Design of half-heusler thermoelectric compound TiFe0.5Ni0.5Sb with special quasi-random structure using 18-electron rule

Abstract The double half-Heusler compound TiFe0.5Ni0.5Sb with special quasi-random structure (SQS) has been modeled by using 18-electron rule, which can simulate the inevitable atomic occupation disorder between two sublattices. We studied the electronic structure and thermoelectric (TE) properties of this compound based on first-principle calculations and semi-classical Boltzmann transport theory. The calculated band structure indicates that this compound belongs to a nonmagnetic indirect band gap semiconductor with a band gap of 0.45 eV. The lattice thermal conductivity κ l at room temperature is 11.24 WK−1m−1, which was lower than 18.7 WK−1m−1 for the 18-electron TiCoSb, and decreases as the temperature increased.
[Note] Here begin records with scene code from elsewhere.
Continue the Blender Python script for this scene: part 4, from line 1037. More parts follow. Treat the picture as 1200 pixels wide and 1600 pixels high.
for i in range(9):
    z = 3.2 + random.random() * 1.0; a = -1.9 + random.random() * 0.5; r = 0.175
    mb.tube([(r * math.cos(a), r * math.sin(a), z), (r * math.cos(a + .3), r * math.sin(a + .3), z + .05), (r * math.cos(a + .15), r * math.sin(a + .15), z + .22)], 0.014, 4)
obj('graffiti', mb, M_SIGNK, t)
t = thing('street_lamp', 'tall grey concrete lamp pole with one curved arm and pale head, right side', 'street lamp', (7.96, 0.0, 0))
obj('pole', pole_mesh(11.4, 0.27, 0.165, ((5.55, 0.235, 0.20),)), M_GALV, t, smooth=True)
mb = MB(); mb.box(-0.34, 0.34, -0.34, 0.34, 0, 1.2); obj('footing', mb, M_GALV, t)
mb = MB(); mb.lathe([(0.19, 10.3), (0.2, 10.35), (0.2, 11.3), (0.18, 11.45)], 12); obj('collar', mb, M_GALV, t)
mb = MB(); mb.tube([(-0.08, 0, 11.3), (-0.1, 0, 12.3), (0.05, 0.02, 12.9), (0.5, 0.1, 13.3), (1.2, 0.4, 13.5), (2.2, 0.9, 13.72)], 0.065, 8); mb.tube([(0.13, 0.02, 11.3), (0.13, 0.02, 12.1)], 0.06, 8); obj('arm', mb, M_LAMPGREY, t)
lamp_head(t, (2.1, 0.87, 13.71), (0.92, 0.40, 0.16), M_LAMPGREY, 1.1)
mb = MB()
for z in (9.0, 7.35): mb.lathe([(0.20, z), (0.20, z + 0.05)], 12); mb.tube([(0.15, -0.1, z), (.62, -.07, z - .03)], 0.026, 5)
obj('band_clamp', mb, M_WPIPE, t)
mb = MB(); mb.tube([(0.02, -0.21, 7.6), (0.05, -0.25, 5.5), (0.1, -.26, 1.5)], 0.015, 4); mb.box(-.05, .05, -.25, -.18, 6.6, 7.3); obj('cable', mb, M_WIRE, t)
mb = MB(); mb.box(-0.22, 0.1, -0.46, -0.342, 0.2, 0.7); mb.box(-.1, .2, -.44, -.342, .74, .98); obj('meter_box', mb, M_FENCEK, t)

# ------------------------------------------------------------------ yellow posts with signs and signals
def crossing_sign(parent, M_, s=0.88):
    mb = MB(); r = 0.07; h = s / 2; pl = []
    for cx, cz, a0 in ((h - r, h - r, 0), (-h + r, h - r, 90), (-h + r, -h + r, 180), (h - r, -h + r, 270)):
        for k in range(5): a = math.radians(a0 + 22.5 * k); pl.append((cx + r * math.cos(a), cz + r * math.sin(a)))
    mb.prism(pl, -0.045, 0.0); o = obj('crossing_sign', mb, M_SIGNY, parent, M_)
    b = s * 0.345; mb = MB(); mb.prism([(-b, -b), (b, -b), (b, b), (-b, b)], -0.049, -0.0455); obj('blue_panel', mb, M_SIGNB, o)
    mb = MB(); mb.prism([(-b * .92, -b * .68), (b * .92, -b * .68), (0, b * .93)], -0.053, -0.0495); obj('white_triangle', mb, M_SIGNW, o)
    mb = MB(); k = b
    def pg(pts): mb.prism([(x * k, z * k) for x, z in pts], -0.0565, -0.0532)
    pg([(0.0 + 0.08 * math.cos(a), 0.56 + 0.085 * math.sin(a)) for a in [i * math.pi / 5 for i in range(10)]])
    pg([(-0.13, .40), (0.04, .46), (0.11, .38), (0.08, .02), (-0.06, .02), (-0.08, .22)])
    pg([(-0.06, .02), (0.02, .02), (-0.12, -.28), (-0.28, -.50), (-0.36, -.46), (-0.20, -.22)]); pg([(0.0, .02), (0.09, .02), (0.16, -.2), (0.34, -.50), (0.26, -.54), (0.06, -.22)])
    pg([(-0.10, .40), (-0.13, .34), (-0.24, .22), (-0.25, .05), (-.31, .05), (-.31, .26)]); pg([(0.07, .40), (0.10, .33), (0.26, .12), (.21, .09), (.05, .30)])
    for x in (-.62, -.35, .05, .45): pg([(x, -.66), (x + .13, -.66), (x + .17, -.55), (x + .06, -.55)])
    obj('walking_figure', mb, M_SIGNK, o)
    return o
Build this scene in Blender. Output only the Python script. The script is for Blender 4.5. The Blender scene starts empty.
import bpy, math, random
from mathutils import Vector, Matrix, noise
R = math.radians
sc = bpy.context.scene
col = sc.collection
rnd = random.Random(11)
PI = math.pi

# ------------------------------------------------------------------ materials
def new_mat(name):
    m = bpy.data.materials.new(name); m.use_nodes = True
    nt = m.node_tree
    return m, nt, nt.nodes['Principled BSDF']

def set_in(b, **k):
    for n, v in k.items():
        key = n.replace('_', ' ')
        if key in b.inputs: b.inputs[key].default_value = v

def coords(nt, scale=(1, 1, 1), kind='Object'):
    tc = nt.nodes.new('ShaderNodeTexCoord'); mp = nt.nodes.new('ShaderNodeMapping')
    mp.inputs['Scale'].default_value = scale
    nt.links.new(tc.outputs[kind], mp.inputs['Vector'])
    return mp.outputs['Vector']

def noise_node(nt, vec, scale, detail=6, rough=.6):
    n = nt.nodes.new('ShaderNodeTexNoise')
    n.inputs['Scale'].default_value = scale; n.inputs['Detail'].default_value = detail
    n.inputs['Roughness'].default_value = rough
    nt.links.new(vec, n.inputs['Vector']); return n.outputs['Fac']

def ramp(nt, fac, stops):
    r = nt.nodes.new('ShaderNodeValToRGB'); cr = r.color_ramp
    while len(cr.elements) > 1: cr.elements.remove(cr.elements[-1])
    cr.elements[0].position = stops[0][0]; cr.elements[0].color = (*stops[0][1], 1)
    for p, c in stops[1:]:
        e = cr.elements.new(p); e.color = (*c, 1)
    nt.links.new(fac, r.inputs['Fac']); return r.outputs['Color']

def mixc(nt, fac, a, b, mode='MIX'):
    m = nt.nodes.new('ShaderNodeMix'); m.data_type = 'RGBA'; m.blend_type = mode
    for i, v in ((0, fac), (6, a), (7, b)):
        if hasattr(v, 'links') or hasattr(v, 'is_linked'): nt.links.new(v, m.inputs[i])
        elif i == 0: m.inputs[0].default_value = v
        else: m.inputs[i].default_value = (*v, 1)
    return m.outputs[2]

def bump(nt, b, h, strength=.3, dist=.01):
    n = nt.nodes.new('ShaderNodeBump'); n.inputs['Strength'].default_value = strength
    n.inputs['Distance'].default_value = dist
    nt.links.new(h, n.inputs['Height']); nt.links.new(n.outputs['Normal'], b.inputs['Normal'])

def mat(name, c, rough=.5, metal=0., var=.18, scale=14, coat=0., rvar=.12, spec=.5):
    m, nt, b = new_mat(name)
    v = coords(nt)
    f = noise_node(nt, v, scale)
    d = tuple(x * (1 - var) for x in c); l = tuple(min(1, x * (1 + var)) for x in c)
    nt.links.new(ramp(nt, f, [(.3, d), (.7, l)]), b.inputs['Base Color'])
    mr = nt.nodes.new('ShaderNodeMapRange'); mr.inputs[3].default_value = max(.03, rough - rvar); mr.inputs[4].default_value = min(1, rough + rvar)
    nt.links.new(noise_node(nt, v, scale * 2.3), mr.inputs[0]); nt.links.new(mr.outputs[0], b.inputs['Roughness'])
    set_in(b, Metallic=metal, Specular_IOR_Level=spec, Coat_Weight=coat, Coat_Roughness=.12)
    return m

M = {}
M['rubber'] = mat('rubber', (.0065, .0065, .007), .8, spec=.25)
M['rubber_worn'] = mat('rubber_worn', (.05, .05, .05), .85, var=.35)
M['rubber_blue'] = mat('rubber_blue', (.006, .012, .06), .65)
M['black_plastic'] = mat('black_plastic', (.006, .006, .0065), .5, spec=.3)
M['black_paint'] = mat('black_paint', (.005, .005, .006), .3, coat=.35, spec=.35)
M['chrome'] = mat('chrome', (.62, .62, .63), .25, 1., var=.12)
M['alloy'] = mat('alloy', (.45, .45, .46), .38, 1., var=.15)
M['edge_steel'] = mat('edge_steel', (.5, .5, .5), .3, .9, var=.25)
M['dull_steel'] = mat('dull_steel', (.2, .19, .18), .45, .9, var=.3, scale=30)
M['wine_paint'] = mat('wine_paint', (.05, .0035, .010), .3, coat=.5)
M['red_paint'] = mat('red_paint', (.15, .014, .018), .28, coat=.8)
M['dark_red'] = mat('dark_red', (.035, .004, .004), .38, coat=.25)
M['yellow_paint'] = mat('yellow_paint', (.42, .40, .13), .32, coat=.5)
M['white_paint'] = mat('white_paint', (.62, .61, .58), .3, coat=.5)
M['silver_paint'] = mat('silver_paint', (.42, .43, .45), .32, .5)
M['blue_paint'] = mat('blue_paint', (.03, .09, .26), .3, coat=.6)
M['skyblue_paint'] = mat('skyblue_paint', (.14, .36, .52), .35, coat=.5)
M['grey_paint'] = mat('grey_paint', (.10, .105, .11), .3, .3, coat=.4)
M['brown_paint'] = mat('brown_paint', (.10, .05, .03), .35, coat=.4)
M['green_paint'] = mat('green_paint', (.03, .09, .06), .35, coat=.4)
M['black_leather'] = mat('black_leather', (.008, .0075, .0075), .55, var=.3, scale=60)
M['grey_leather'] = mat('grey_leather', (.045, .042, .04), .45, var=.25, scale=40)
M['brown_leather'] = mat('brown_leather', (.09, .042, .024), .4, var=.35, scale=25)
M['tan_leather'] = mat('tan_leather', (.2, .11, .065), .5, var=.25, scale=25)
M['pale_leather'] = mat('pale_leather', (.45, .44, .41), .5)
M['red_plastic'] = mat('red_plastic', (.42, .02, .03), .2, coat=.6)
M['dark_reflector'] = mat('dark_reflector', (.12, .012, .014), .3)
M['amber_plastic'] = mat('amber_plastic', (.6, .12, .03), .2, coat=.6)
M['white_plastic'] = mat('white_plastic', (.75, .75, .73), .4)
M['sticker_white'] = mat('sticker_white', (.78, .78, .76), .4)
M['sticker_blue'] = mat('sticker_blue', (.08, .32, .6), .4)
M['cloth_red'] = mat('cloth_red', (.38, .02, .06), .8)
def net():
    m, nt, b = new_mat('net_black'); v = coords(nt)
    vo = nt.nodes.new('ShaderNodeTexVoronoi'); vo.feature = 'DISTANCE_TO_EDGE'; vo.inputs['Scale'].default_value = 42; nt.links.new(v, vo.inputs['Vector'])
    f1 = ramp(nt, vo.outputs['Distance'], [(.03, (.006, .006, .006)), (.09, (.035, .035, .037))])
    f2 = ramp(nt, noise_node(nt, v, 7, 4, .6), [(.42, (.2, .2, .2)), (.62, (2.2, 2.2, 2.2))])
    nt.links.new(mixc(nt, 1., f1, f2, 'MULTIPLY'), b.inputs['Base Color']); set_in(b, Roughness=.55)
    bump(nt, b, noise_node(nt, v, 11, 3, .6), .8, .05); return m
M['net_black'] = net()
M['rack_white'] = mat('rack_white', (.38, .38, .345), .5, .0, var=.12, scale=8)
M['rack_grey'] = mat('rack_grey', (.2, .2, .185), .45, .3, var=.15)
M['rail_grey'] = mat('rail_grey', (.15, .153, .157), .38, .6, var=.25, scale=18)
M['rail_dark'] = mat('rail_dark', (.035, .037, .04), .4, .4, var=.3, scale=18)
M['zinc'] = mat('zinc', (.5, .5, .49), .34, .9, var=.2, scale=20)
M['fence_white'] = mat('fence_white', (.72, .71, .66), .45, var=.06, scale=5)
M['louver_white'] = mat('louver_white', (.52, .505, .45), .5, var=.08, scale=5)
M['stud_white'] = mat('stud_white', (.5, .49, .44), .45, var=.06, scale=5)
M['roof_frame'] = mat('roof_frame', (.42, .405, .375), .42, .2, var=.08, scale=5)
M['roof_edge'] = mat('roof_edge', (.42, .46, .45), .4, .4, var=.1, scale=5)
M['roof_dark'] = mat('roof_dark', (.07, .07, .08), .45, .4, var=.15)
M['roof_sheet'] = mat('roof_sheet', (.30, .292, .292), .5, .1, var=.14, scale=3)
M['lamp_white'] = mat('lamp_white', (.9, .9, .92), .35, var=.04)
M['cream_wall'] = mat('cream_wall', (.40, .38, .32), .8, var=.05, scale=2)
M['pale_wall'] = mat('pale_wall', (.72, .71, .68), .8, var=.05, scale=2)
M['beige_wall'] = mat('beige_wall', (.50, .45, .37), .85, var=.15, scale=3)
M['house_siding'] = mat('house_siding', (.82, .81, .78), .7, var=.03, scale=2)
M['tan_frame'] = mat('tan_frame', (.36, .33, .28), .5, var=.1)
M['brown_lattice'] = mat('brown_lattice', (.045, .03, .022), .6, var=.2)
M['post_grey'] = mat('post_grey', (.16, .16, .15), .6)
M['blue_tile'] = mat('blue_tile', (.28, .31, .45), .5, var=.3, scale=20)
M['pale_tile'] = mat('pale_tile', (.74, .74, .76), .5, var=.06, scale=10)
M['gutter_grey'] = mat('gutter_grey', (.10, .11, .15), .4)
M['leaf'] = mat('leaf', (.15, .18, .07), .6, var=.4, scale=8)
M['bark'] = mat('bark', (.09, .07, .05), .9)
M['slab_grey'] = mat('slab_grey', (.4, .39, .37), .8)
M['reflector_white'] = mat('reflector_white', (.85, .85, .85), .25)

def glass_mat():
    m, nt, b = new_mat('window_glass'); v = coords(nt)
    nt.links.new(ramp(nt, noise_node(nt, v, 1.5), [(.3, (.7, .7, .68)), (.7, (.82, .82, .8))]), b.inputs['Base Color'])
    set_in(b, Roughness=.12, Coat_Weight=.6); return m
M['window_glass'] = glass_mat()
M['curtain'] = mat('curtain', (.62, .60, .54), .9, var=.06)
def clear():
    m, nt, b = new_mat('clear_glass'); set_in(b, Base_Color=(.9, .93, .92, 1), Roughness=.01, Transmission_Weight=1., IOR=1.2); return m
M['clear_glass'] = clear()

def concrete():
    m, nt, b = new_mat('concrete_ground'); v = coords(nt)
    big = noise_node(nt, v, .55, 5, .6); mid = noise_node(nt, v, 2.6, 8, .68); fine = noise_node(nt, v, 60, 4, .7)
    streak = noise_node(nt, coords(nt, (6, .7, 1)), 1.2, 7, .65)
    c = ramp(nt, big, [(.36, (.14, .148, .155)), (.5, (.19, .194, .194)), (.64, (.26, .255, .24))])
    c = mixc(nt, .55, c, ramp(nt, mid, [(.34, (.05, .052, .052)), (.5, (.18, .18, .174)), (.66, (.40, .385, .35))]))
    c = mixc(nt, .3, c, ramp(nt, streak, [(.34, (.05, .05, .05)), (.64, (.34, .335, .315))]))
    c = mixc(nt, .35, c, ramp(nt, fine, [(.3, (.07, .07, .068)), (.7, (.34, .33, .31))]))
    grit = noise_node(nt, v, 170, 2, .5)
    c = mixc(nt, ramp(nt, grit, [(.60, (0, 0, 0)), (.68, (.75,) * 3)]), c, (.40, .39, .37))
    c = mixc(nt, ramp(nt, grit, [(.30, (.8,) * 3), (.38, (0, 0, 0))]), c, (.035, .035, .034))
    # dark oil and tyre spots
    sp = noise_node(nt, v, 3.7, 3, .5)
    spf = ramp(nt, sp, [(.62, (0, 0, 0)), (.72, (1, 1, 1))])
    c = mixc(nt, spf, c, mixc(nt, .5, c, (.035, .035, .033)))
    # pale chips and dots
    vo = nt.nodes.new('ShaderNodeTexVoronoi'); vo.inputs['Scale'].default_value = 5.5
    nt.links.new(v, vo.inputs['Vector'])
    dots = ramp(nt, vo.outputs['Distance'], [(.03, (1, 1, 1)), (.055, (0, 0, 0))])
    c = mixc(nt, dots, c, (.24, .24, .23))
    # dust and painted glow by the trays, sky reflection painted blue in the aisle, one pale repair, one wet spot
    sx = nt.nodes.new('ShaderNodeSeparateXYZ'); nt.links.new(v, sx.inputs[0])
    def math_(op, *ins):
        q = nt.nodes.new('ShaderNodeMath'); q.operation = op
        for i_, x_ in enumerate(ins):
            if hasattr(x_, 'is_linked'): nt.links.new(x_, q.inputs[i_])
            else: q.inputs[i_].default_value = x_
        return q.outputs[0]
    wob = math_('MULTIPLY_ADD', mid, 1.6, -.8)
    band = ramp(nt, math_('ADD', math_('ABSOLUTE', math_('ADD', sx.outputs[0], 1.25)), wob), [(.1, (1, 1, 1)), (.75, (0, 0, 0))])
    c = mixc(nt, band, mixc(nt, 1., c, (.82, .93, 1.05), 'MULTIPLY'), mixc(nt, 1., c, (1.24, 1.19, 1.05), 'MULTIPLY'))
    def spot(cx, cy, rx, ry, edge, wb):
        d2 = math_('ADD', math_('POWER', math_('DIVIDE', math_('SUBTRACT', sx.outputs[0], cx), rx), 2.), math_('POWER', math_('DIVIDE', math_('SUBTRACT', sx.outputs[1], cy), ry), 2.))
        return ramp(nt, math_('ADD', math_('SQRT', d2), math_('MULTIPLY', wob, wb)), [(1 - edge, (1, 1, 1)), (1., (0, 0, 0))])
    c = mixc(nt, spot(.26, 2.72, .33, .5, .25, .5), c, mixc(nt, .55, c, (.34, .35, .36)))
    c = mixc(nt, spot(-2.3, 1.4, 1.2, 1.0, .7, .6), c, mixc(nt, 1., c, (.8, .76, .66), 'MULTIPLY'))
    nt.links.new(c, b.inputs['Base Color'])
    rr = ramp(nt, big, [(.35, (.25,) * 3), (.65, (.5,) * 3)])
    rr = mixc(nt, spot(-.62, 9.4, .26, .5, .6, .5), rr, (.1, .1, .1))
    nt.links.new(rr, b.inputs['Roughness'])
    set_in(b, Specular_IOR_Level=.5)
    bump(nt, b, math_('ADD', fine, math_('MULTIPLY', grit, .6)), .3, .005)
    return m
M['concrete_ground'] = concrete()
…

The reason is that the lattice vibration is enhanced while thermal conductivity is suppressed when the temperature rises. The dimensionless figure of merit ZT of p-type TiFe0.5Ni0.5Sb at 1390 K is evaluated to be 0.35, which is higher than 0.1 for its parent compound 17-electron TiFeSb. The theoretical prediction for TiFe0.5Ni0.5Sb can simulate corresponding experimental results because of the use of SQS and will increase the experimental research of other disordered alloys using 18-electron rule toward designing and improving TE performance.